__Task requirements__
Copy each line with the word "part" in it.

————————

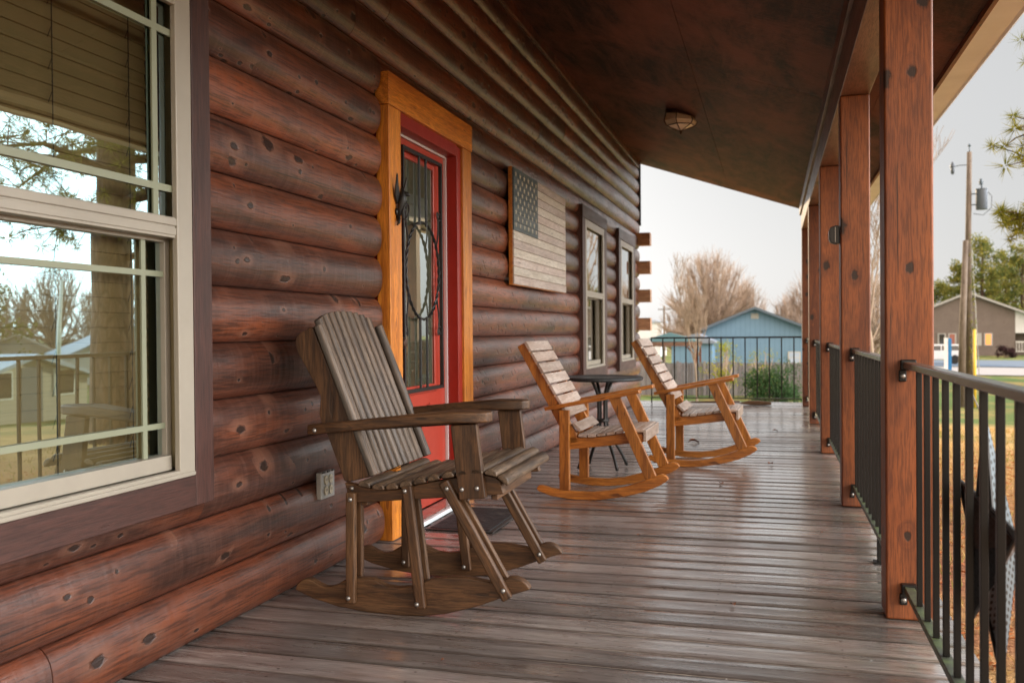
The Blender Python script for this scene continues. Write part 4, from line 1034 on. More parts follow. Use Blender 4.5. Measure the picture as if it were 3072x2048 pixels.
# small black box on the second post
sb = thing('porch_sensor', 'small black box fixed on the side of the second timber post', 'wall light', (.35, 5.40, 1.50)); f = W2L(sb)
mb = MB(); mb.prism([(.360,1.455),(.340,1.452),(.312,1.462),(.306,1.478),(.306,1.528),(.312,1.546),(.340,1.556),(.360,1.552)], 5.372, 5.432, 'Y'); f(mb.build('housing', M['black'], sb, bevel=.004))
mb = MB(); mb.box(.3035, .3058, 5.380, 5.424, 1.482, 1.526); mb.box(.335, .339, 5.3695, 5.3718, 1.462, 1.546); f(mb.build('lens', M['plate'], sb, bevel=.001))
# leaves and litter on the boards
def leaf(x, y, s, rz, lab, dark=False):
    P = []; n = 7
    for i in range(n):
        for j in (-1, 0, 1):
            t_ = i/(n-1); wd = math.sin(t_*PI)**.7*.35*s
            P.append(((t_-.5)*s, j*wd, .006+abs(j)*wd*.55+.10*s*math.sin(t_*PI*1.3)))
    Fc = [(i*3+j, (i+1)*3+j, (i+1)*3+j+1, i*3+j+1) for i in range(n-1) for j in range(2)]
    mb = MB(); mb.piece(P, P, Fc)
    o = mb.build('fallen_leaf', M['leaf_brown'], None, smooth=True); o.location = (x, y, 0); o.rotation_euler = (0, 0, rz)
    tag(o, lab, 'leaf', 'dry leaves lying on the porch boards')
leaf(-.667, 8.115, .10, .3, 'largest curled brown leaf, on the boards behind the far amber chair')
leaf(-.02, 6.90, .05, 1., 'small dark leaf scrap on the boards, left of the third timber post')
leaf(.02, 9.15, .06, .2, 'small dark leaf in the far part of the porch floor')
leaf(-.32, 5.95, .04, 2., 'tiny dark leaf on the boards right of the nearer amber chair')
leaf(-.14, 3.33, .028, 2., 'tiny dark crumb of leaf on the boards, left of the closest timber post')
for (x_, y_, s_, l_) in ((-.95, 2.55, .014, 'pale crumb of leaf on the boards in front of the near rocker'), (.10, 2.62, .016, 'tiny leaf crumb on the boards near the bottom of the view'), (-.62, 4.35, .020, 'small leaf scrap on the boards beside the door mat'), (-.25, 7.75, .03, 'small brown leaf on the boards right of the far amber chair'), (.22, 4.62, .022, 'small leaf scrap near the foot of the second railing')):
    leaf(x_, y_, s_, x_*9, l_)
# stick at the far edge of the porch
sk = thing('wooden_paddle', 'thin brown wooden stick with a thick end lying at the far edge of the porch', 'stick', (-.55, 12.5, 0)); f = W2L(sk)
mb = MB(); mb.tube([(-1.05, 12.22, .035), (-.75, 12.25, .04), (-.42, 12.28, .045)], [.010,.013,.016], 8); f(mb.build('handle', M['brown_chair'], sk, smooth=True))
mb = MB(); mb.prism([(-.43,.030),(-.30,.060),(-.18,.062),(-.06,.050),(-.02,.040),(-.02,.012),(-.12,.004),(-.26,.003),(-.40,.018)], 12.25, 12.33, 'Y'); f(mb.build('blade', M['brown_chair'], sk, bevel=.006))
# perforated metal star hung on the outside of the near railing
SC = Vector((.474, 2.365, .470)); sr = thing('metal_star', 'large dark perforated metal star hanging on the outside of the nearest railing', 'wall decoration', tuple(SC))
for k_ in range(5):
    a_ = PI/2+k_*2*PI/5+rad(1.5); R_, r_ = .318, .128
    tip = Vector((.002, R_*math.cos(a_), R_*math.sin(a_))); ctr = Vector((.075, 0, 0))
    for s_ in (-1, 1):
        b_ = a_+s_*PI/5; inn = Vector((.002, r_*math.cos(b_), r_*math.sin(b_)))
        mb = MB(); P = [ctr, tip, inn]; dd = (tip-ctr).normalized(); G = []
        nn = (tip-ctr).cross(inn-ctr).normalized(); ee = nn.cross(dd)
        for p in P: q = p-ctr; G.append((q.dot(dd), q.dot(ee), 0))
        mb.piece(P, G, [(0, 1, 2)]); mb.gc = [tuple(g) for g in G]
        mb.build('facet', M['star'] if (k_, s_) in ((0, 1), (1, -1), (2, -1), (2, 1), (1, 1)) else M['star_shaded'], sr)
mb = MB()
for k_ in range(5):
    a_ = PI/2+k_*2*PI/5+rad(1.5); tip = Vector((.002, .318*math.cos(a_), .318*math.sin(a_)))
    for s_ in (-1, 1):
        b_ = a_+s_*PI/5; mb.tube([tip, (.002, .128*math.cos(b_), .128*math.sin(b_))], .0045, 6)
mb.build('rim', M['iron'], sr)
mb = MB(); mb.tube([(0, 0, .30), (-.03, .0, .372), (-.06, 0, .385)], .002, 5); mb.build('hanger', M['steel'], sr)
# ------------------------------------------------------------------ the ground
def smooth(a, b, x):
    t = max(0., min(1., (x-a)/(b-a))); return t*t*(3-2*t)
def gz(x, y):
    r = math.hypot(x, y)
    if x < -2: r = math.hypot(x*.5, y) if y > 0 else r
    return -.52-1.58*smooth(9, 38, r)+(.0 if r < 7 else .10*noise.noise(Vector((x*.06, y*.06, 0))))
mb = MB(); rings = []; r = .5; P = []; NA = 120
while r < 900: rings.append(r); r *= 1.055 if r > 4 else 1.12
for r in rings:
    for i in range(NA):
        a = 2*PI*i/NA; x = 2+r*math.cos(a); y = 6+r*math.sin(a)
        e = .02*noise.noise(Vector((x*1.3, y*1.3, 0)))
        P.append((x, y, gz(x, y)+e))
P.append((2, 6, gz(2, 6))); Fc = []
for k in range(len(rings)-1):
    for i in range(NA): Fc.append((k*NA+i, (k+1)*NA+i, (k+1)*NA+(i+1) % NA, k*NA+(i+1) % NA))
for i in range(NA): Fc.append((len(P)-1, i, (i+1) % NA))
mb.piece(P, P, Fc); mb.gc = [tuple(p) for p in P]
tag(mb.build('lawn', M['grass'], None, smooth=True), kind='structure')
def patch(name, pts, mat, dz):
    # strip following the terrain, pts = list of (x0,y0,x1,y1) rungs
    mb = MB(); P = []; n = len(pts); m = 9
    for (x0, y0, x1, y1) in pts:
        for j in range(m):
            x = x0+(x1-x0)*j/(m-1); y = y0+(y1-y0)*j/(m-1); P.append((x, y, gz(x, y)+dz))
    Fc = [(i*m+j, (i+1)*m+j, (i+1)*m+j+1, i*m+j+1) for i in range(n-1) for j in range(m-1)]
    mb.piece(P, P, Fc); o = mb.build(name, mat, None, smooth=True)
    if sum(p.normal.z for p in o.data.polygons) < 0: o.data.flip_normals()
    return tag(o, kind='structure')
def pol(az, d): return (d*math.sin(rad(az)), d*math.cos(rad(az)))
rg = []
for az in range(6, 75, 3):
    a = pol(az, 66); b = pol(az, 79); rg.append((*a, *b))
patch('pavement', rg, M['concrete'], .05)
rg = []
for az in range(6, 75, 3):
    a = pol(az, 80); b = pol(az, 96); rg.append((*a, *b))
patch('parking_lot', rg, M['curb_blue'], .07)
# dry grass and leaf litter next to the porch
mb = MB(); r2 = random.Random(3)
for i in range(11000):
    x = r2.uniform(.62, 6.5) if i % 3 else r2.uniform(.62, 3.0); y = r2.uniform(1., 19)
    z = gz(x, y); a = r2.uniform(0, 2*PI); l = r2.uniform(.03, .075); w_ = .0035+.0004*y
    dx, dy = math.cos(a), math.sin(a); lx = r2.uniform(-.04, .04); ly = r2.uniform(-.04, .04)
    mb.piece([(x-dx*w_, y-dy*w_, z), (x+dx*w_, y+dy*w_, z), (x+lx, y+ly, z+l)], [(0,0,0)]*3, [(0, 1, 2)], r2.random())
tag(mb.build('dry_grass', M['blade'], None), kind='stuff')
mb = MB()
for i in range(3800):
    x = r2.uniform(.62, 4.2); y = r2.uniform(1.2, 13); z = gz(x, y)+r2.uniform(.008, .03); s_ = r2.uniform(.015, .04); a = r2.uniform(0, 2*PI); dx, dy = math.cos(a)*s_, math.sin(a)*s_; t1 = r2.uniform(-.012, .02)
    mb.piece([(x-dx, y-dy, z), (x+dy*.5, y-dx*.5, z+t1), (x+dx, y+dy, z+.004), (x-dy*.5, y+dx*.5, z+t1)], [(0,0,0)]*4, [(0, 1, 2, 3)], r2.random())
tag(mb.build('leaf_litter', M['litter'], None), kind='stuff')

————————

__Response__
The Blender Python script for this scene continues. Write part 4, from line 1034 on. More parts follow. Use Blender 4.5. Measure the picture as if it were 3072x2048 pixels.
leaf(.02, 9.15, .06, .2, 'small dark leaf in the far part of the porch floor')